Chard. Planted 23 Aug 2019. Ate sparingly through the winter and growing to full size now.
Leaf Spinach. Space and Red Kitten varieties. Planted 23 Aug 2019. Preference for the Space variety as it’s not bolting yet. But both performed well through the winter.
Winter Lettuce. Planted 23 Aug 2019. Fantastic through the winter. Growing into bigger heads now.
More new spinach. And some unknown red plant?
The last beautiful escarole. Franchi Sementi seeds. Planted 23 Aug 2019 and will probably eat this one tomorrow. Fantastic through the winter and expanded rapidly into these big beautiful heads with longer days. Plant more next season!
New Astro arugula. August-planted arugula was great in the fall but didn’t make it through the winter. Some succession plantings maybe? We like it a lot.
Minutina. Planted 12 Sept 2019. Not a huge fan. The leaves are very narrow and a bit coarse. This was the only thing eaten by some garden visitor – vole or rabbit? Hard to believe they ate this instead of the other lush greens.
Mache, with some claytonia photo-bombing. Planted 19 Sept 2019. Did okay through the winter, but not as extraordinary as claytonia. Good to have both. It’s bolting now, so I’m pulling it out. I planted too much of it.
A lone cilantro – where’d you come from? Maybe try a row in the fall and another planting early next year.
Bed of savoyed spinach. Winter Bloomsbury and Olympia. Planted 12 and 19 September 2019. Doing well, but not sure they’ll take the heat on sunny days much longer.

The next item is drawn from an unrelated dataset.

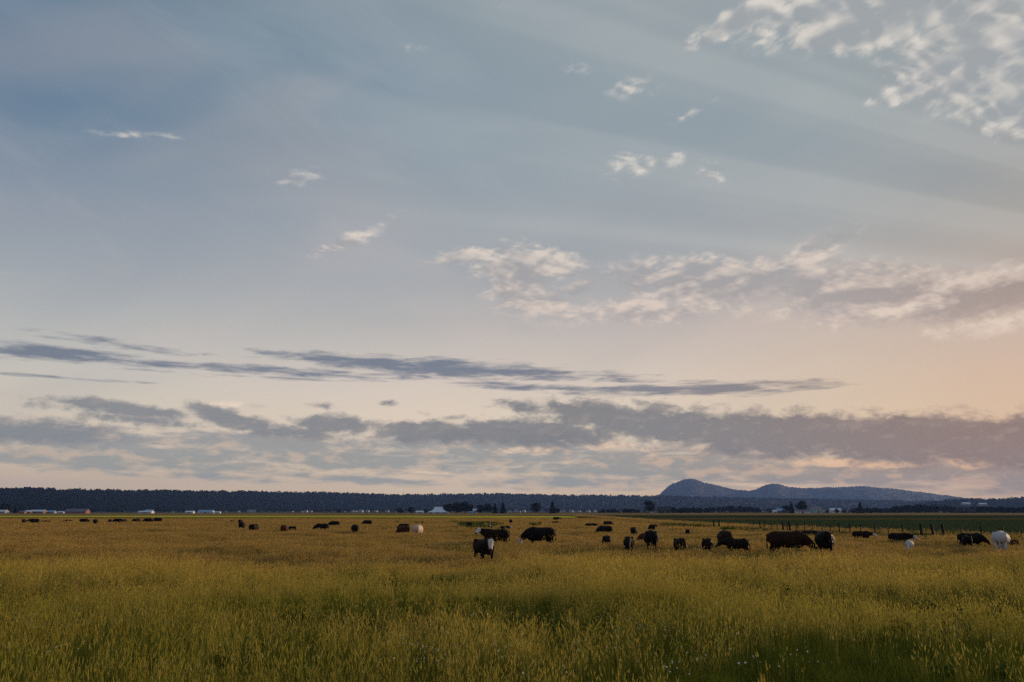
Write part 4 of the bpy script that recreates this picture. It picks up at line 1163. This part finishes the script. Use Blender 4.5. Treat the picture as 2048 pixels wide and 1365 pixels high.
# dry grass on the ditch bank
P = []
es = [Vector((e[0], e[1], 0)) for e in edge]
for a, b in zip(es, es[1:]):
    for _ in range(int((b - a).length * 9)):
        t = RND.random(); q = a.lerp(b, t); P.append((q.x + RND.uniform(-1, 3.2), q.y + RND.uniform(-1.5, 4.0), 0))
P = np.array(P); n = len(P); s = NPR.uniform(.7, 1.3, n)
scatter('verge_grass', mid_mix, P, np.stack([NPR.normal(0, .12, n), NPR.normal(0, .12, n), NPR.uniform(0, 6.28, n)], 1), np.stack([s * 1.2, s * 1.2, s * 1.7], 1), NPR.integers(0, len(mid_mix), n), 'rank dry grass on the ditch bank under the fence')
# crop leaves beyond the ditch
CROP = [(p[0], p[1]) for p in [G(1290, 1042.5), G(2600, 1042.0)] + [Vector((p.x * 1.02 + 4.5, p.y + 4.5)) for p in edge[1:7]]]
def crop(seed):
    g = np.random.default_rng(seed); V, F = [], []
    for _ in range(46):
        quad(V, F, np.array([g.uniform(-.7, .7), g.uniform(-.7, .7), g.uniform(.03, .30)]), g, g.uniform(.08, .15))
    return mesh_np('crop_plant', V, F)
M_CROPLEAF = leaf_material('crop_leaves', (.042, .068, .034), (.055, .078, .036))
P = wedge(60000, 70, 270, .8); P = P[in_poly(P, CROP)][:26000]; n = len(P); s = NPR.uniform(.8, 1.3, n)
scatter('crop_plants', [(crop(i), [M_CROPLEAF]) for i in range(4)], P, np.stack([np.zeros(n), np.zeros(n), NPR.uniform(0, 6.28, n)], 1), np.stack([s, s, s], 1), NPR.integers(0, 4, n), 'low dark green crop in the field beyond the fence')
# white clover heads in the near grass
def clover(seed):
    bm = bmesh.new(); bmesh.ops.create_icosphere(bm, subdivisions=1, radius=.011, matrix=Matrix.Translation((0, 0, .24)))
    g = np.random.default_rng(seed)
    for v in bm.verts: v.co += Vector(g.normal(0, .002, 3))
    me = bpy.data.meshes.new('clover_head'); bm.to_mesh(me); bm.free(); return me
C0 = wedge(70, 11, 20, .62)
P = np.concatenate([C0[i] + np.concatenate([NPR.normal(0, .45, (k, 2)), np.zeros((k, 1))], 1) for i, k in enumerate(NPR.integers(2, 14, len(C0)))])
n = len(P); s = NPR.uniform(.8, 1.4, n)
scatter('white_clover', [(clover(i), [M_PETAL]) for i in range(3)], P, np.stack([NPR.normal(0, .15, n), NPR.normal(0, .15, n), np.zeros(n)], 1), np.stack([s, s, s * NPR.uniform(.7, 1.35, n)], 1), NPR.integers(0, 3, n), 'white clover heads dotted through the near grass')

# ---------------------------------------------------------------- air
hz = link('haze', box_mesh('haze', -11000, 11000, -3000, 13500, -1.2, 480))
m = bpy.data.materials.new('evening_haze'); m.use_nodes = True
nt = m.node_tree; nt.nodes.clear()
pv, ou = nt.nodes.new('ShaderNodeVolumePrincipled'), nt.nodes.new('ShaderNodeOutputMaterial')
pv.inputs['Color'].default_value = (.25, .44, 1.0, 1); pv.inputs['Density'].default_value = 4.6e-5
nt.links.new(pv.outputs[0], ou.inputs['Volume'])
hz.data.materials.append(m); hz['kind'] = 'stuff'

Not pictured: Mizuna, which grew okay in the fall but died out in mid-winter and had to be removed. I don’t think I’d grow it again as it took space away from better performers.

Peas and favas are up

I always get so excited to see the seeds sprout and start to grow. It’s a thrill that never gets old.

Pea row
Fava bean sprout
Another fava
And another!

We are also being entertained by two pesky baby red squirrels who live in the front garden where the tansy is thuggishly taking over.